Примерно в то же время А.И. Герцен, эмигрировавший из России в 1847 году, был глубоко разочарован направлением развития Западной Европы, где устанавливалось господство «мещанства» – то есть буржуазии. Термин «мещанство» первоначально означал городское сословие в России, состоявшее из ремесленников, купцов, предпринимателей и чиновников, и применялся как официальное юридическое обозначение городского населения, не входившего в два привилегированных сословия – дворянство и духовенство [9] . «Мещане» в России были чем-то вроде «третьего сословия» дореволюционной Франции и стали зародышем русской буржуазии. По-видимому, это и имел в виду Герцен, применивший этот термин к западноевропейской буржуазии, когда русская еще не существовала [Слово «мещанство», почти не поддающееся переводу на европейские языки, стало в дальнейшем специфическим, очень важным для русской интеллигенции обозначением противостоящей ей массы косного, реакционного и увязшего в «общепринятых» понятиях мелкобуржуазного населения. В этом специфически русском смысле применял это слово Максим Горький, создавший ему особую популярность. Но Герцен впервые ввел его как социологический термин – для западной буржуазии.]. Герцен считал, что западное общество принимает все более мещанский характер – что в нем исчезает интерес к общим идеям и вообще интерес к духовной культуре, что их вытесняет исключительная забота о материальном благополучии, причем образ жизни и мышление людей становятся все более однородными, ориентируясь на общепринятые образцы.
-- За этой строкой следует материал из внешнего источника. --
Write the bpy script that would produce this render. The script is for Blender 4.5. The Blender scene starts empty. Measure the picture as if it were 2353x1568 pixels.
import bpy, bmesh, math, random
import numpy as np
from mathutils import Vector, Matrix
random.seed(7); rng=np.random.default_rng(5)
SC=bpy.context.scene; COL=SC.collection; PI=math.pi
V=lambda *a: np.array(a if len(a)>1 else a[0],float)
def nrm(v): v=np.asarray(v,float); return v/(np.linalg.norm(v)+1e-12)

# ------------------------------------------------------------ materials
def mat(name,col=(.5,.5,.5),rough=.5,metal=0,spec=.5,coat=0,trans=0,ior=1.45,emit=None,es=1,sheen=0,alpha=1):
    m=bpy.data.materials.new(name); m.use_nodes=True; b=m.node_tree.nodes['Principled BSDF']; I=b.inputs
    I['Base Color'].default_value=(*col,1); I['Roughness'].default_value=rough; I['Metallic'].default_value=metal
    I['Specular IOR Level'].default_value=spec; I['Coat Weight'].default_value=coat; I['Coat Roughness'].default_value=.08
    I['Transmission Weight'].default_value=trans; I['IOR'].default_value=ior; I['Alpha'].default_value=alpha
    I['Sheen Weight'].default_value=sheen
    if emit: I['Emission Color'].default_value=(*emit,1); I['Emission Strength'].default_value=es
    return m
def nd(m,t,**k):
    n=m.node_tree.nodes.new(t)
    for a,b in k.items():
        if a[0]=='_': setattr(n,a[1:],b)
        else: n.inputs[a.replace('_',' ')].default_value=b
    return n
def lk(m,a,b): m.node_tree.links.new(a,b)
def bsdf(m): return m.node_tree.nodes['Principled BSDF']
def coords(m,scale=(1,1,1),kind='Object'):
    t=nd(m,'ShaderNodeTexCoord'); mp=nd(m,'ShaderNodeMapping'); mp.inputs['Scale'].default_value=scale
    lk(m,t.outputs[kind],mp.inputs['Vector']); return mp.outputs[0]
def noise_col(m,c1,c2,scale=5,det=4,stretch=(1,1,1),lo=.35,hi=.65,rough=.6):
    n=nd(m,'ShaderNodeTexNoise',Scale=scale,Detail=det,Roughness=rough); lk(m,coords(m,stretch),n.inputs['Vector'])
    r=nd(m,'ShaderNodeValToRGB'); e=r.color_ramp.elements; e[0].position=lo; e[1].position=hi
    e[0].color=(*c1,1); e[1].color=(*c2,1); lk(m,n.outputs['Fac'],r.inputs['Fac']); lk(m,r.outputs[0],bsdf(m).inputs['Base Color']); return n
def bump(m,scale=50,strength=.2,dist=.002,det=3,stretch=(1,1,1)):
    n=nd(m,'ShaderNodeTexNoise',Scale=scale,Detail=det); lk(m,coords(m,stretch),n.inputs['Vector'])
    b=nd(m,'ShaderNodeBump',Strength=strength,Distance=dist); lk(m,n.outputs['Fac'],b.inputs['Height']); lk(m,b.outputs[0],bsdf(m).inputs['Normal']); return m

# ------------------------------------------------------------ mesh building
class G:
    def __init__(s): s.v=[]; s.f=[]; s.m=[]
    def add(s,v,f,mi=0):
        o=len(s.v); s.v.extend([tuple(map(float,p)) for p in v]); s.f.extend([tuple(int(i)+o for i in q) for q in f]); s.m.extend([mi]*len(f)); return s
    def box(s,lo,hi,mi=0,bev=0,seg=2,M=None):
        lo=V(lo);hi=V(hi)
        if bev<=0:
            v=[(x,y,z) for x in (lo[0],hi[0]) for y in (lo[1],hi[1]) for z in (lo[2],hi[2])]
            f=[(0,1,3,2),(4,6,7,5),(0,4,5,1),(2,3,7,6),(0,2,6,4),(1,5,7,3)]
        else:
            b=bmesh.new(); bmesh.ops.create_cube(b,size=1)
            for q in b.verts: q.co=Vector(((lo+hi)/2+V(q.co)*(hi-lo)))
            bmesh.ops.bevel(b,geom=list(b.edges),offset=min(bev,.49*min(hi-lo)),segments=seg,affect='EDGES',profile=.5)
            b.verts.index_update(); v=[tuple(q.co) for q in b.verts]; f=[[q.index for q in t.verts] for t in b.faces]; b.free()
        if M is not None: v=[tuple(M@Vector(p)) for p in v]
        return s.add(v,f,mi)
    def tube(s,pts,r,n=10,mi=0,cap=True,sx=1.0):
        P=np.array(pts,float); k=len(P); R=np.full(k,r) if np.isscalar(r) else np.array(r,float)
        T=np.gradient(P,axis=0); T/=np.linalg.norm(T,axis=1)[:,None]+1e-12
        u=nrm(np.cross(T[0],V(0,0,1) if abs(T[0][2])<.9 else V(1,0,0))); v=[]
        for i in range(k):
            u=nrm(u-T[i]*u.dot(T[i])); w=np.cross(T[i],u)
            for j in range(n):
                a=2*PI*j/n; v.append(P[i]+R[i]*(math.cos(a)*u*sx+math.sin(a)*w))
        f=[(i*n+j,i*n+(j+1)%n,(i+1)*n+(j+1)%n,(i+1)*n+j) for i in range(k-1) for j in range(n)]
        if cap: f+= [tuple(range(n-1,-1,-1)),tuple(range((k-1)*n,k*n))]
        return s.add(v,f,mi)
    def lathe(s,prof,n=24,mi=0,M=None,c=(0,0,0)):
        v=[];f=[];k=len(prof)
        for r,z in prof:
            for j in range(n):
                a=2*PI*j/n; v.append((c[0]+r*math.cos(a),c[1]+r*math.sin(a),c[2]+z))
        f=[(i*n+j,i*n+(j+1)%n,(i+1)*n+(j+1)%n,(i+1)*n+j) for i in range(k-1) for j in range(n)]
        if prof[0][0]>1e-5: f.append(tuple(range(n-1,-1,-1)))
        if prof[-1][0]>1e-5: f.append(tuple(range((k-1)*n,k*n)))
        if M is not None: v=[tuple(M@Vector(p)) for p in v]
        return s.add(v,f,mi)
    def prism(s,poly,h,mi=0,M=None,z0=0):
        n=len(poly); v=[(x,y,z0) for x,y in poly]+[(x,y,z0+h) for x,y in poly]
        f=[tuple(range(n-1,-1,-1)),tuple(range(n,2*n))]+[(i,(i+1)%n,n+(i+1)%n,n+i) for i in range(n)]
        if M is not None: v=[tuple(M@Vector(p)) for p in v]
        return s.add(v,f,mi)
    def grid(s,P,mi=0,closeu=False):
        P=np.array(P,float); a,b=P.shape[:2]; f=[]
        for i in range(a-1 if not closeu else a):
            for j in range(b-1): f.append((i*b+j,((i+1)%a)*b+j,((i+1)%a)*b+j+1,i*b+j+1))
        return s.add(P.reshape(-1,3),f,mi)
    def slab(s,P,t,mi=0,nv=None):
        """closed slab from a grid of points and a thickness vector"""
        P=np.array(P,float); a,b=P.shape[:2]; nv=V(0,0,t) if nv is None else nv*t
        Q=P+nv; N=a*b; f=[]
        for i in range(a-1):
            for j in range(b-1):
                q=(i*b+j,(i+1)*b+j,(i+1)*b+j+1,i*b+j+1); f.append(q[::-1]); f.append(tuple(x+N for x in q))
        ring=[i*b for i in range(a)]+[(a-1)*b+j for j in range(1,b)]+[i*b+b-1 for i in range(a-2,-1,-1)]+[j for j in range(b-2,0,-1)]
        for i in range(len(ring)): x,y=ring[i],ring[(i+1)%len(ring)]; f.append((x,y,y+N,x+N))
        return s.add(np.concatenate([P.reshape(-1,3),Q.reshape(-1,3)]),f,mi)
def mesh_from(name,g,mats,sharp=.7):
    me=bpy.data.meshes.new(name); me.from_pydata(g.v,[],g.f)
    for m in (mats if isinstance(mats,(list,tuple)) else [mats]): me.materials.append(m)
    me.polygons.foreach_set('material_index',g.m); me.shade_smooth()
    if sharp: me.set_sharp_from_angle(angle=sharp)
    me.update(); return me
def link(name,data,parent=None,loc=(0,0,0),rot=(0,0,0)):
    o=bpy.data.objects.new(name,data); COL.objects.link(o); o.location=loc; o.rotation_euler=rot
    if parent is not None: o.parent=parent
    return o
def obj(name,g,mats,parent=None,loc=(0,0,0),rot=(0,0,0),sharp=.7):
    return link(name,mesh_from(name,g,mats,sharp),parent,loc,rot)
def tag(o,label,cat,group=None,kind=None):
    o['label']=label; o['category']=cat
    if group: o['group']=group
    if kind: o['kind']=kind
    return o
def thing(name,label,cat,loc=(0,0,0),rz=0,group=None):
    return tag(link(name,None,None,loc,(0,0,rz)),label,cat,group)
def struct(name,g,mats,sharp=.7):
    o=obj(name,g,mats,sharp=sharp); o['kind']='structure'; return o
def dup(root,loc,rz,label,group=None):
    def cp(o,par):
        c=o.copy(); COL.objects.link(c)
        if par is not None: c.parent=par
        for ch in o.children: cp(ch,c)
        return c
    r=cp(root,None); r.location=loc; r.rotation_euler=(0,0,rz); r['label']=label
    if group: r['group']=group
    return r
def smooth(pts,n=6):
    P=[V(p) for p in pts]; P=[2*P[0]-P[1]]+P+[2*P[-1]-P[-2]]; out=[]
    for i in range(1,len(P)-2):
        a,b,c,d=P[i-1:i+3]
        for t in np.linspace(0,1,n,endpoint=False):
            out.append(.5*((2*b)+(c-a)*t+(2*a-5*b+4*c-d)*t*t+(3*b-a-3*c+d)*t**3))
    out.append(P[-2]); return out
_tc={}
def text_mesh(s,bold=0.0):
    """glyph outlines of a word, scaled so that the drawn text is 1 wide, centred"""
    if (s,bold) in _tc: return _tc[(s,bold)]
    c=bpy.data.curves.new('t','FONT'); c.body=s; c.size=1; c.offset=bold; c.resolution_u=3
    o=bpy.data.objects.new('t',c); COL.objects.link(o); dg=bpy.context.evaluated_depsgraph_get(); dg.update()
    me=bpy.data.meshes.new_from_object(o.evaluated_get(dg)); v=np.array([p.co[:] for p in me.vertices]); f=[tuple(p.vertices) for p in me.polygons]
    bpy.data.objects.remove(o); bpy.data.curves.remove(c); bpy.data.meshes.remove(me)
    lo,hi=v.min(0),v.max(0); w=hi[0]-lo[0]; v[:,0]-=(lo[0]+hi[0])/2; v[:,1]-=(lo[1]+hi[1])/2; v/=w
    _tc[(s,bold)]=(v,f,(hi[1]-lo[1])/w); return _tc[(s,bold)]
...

Такое застойное общество, где уже не происходит ничего нового и где не возникают сильные человеческие типы, вполне отвечало представлению Милля о Китае и предсказанию Токвиля.
9
Здесь автор допускает неточность. Мещане составляли низшее городское сословие, куда входили, независимо от рода занятий, все вообще свободные (не являвшиеся крепостными) городские жители, кроме дворян, духовенства, чиновников и купцов (купцы составляли отдельное сословие). Для мещан, многие из которых промышляли мелочной торговлей, была характерна узость интересов, из-за чего слово «мещанин» уже во времена Герцена приобрело презрительный оттенок. (А.Г.)